El poema Martín Fierro apelaba a la sensibilidad de los grupos sociales en cuyas manos estaba la solución de los problemas del hombre de la campaña, pero antes que a ellos había de llegar a lo más hondo del espíritu de los hombres instalados en la que ha sido certeramente llamada «civilización del cuero», absolutamente identificados con aquel gaucho que les hablaba con su propio lenguaje.


«Aquí me pongo a cantar
al compás de la vigüela,
que el hombre que lo desvela
una pena estraordinaria,
como la ave solitaria,
con el cantar se consuela».



¿Con su propio lenguaje? Sí, es decir, con su propia libertad expresiva. Cuando se acusa a Hernández de no haber respetado sino parcialmente las formas del habla gauchesca no se tiene en cuenta que el en realidad hizo suya la hermosa libertad verbal del gaucho, y más del gaucho-cantor, que llevaba a este a no someter su decir a un sistema rígido e incluso a acercarlo a la norma culta muy voluntariamente en ocasiones, sobre todo cuando participaba en competiciones líricas o payadas como la que recoge el poema.
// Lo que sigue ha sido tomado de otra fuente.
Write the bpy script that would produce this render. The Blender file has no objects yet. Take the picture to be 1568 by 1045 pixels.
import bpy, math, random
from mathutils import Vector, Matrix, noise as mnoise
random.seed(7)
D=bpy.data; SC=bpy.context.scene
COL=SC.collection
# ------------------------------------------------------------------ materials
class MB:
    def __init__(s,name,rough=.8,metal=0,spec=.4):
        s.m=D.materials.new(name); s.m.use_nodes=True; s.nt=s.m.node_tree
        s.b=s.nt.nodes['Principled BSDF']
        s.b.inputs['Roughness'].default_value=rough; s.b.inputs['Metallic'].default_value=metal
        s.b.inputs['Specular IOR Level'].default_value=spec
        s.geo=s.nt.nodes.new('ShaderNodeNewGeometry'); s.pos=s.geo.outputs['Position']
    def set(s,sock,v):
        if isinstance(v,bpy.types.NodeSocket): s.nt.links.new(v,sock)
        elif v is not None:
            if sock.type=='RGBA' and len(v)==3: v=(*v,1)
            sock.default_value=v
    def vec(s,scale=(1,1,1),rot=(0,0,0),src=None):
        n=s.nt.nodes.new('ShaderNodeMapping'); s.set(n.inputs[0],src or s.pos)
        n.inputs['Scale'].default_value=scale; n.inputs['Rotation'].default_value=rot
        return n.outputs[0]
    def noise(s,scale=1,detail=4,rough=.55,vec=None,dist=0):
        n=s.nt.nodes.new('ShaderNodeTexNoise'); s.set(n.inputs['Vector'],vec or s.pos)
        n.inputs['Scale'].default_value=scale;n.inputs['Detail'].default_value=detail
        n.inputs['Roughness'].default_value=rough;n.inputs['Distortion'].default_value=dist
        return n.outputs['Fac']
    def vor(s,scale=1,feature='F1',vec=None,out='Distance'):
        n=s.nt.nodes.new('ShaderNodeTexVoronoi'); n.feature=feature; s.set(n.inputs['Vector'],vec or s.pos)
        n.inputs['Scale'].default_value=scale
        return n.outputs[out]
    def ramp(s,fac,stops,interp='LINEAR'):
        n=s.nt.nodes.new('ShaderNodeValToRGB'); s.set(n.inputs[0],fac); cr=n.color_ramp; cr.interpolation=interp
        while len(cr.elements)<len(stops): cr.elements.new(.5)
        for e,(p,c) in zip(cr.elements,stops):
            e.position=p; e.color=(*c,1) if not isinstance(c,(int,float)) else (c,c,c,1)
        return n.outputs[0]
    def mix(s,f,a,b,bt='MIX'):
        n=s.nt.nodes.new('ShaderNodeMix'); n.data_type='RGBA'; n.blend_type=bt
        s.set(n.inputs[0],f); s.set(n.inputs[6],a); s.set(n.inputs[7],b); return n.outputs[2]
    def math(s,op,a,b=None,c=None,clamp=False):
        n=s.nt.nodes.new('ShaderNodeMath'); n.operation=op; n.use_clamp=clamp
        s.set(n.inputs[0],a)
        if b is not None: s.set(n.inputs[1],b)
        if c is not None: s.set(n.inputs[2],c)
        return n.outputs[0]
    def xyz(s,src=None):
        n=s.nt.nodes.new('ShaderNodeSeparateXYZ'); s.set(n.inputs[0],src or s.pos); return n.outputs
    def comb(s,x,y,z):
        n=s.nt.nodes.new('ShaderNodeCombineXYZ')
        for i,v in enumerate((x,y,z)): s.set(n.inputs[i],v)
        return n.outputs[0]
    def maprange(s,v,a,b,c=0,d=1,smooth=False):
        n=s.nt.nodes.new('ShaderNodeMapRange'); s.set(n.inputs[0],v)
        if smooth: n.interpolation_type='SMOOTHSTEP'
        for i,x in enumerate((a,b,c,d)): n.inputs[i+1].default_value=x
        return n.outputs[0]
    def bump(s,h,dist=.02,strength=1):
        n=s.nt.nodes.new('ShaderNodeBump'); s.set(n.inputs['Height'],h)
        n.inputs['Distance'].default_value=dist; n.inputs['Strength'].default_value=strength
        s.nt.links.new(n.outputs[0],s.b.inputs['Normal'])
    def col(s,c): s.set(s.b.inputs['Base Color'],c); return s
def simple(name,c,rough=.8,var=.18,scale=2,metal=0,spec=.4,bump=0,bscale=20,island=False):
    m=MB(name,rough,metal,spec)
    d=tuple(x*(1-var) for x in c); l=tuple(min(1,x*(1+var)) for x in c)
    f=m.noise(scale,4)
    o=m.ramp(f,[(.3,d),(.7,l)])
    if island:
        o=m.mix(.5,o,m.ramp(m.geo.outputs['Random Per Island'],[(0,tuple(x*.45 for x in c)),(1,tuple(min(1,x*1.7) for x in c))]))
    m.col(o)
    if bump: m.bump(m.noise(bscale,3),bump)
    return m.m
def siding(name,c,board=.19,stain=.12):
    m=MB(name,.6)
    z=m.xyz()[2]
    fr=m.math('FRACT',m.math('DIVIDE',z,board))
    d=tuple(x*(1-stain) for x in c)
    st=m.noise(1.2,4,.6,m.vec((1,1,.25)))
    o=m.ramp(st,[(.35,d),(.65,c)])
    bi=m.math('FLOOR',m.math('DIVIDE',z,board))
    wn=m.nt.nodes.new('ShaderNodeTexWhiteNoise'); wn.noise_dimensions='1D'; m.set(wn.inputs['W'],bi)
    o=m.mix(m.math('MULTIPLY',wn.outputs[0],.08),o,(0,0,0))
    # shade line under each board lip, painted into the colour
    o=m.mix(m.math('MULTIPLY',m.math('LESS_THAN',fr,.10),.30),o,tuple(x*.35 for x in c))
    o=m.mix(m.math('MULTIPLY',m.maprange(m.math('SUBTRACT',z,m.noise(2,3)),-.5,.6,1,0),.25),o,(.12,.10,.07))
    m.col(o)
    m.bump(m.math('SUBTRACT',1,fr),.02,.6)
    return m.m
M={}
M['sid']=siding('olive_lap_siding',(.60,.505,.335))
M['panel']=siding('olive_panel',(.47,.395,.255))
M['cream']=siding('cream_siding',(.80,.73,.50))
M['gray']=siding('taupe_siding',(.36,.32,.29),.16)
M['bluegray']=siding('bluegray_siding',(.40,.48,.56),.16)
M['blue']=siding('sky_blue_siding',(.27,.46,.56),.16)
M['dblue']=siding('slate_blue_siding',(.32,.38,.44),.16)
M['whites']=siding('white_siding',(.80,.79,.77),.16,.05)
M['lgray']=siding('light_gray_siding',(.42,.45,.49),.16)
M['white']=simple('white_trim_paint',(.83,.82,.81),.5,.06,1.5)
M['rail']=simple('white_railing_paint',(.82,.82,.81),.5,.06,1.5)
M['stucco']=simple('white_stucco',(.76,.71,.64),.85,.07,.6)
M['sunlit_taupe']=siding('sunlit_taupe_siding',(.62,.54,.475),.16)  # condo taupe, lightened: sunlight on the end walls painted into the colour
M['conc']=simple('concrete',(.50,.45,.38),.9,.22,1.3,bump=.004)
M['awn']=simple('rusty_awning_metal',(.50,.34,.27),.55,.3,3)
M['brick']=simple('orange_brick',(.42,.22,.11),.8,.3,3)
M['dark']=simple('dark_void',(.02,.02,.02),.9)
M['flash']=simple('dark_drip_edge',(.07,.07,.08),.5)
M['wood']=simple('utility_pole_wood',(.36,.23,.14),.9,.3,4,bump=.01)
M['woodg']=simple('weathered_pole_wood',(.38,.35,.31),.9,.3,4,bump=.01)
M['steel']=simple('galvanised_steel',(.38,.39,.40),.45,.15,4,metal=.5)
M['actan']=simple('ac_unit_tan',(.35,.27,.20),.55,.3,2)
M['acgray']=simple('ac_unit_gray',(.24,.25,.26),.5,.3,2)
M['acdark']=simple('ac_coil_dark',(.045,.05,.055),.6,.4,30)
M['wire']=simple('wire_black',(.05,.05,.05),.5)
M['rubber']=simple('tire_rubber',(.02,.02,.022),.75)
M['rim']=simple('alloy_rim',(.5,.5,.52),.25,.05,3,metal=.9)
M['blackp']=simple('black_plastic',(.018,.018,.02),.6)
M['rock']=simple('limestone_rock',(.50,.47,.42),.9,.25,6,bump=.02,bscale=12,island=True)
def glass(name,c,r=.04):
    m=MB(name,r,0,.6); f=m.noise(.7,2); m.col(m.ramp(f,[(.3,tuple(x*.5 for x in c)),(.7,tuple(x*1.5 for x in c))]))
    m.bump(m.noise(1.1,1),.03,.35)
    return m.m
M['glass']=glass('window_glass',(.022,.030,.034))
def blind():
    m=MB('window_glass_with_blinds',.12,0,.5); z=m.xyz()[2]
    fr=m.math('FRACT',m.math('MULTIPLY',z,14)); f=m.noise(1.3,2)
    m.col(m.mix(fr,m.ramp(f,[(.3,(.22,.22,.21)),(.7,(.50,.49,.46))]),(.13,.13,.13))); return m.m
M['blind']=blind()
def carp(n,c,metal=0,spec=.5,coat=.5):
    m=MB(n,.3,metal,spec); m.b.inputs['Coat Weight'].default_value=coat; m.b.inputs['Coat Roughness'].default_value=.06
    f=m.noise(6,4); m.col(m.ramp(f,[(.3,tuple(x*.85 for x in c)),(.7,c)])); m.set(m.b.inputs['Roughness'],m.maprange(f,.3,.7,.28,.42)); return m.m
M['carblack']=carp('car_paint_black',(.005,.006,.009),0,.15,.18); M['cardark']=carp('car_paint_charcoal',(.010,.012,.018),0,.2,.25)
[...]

De ahí los participios en ado, los verbos concordantes con el pronombre tú y no con vos, la acentuación ortodoxa que no pocos comentaristas insisten en restituir a su anivel vulgar, y, por supuesto, las altas especulaciones que el poema ofrece. Los gauchos sentían, antes de Lenin, que no debía haber una «literatura para obreros», y Hernández supo interpretarles reelaborando su lenguaje, su folklore, su actitud vital.